▸ Goal of the exercise
Filter the entries and keep only the lines where the string "follow" appears.

▸ Source material
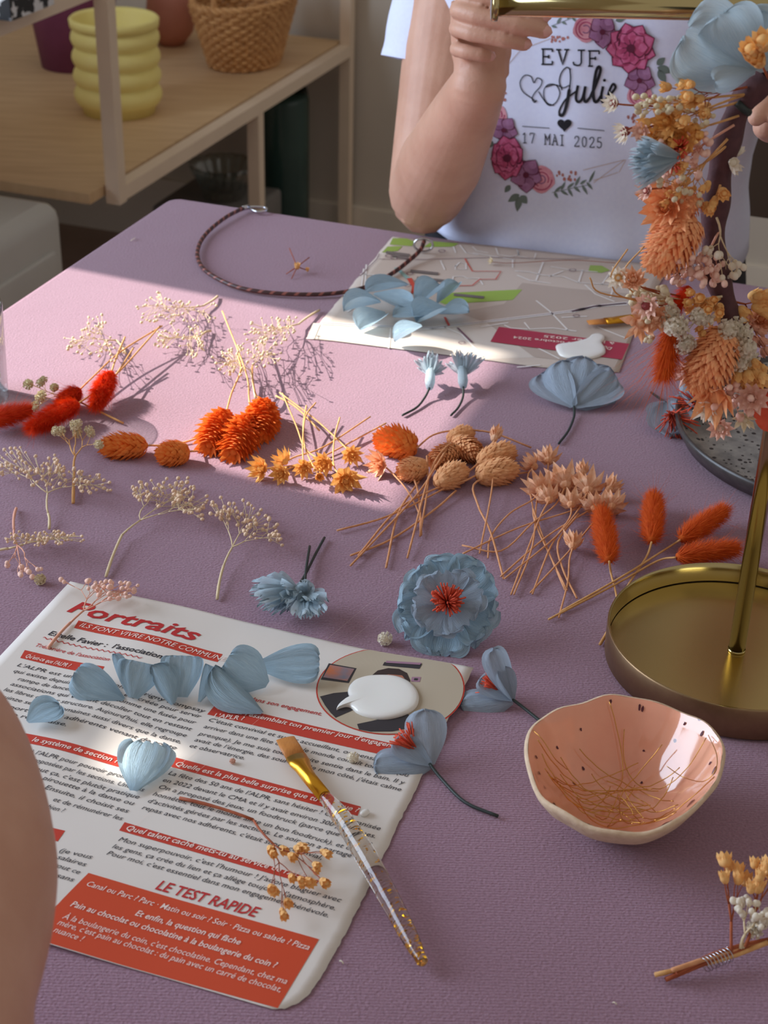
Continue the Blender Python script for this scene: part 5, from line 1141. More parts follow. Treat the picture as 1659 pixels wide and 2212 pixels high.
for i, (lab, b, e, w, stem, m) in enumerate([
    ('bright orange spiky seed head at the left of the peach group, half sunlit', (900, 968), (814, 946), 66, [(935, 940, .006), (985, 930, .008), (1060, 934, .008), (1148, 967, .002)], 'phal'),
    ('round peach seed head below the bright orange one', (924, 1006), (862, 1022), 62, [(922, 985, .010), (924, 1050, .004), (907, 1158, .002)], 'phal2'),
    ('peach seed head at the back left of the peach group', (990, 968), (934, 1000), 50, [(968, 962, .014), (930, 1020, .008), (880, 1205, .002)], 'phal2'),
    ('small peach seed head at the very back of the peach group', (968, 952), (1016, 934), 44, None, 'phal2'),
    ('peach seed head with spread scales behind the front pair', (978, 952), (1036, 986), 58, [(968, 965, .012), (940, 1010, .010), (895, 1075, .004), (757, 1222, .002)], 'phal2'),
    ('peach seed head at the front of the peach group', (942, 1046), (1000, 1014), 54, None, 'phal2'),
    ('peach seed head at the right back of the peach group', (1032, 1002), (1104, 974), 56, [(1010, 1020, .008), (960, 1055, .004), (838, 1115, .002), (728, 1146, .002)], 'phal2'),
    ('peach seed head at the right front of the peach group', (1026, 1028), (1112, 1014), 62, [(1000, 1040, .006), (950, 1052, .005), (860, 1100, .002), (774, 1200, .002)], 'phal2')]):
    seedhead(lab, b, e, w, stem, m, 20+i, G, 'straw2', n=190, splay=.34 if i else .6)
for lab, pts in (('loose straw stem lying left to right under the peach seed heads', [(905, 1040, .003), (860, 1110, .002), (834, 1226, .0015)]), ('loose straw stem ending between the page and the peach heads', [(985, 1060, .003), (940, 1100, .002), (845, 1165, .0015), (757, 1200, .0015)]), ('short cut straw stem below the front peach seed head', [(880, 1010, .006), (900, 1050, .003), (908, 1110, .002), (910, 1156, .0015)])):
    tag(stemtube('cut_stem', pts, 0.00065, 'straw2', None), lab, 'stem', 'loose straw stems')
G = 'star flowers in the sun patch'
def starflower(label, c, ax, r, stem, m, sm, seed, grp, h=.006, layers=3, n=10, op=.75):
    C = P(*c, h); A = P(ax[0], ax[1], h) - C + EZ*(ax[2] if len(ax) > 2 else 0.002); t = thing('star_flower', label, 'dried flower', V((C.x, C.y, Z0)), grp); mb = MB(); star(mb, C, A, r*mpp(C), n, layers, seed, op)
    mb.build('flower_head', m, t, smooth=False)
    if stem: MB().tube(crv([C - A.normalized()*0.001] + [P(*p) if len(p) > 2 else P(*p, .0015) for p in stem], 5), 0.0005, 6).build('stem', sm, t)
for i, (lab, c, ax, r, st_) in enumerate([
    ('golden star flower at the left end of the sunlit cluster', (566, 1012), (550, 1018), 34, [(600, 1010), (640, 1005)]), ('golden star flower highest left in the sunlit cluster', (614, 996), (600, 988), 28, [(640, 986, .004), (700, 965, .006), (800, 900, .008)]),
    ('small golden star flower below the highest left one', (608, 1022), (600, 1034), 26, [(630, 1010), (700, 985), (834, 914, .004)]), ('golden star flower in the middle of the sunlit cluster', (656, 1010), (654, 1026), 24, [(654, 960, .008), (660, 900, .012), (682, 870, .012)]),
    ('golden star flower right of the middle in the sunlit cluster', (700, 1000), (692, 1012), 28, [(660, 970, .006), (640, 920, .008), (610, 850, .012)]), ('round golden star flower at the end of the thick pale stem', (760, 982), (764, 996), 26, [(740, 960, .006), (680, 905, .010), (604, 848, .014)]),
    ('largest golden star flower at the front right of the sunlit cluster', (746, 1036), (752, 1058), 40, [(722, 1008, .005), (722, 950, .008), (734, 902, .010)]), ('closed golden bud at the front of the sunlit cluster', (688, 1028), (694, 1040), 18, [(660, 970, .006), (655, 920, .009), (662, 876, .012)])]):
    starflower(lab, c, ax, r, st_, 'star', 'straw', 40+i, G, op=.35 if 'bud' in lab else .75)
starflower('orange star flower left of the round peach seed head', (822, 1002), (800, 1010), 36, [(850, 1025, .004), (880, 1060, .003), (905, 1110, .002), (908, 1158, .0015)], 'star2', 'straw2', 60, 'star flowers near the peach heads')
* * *
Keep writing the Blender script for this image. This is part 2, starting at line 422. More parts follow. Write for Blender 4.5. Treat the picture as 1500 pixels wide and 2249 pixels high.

▸ Exercise output
Continue the Blender Python script for this scene: part 5, from line 1141. More parts follow. Treat the picture as 1659 pixels wide and 2212 pixels high.
Keep writing the Blender script for this image. This is part 2, starting at line 422. More parts follow. Write for Blender 4.5. Treat the picture as 1500 pixels wide and 2249 pixels high.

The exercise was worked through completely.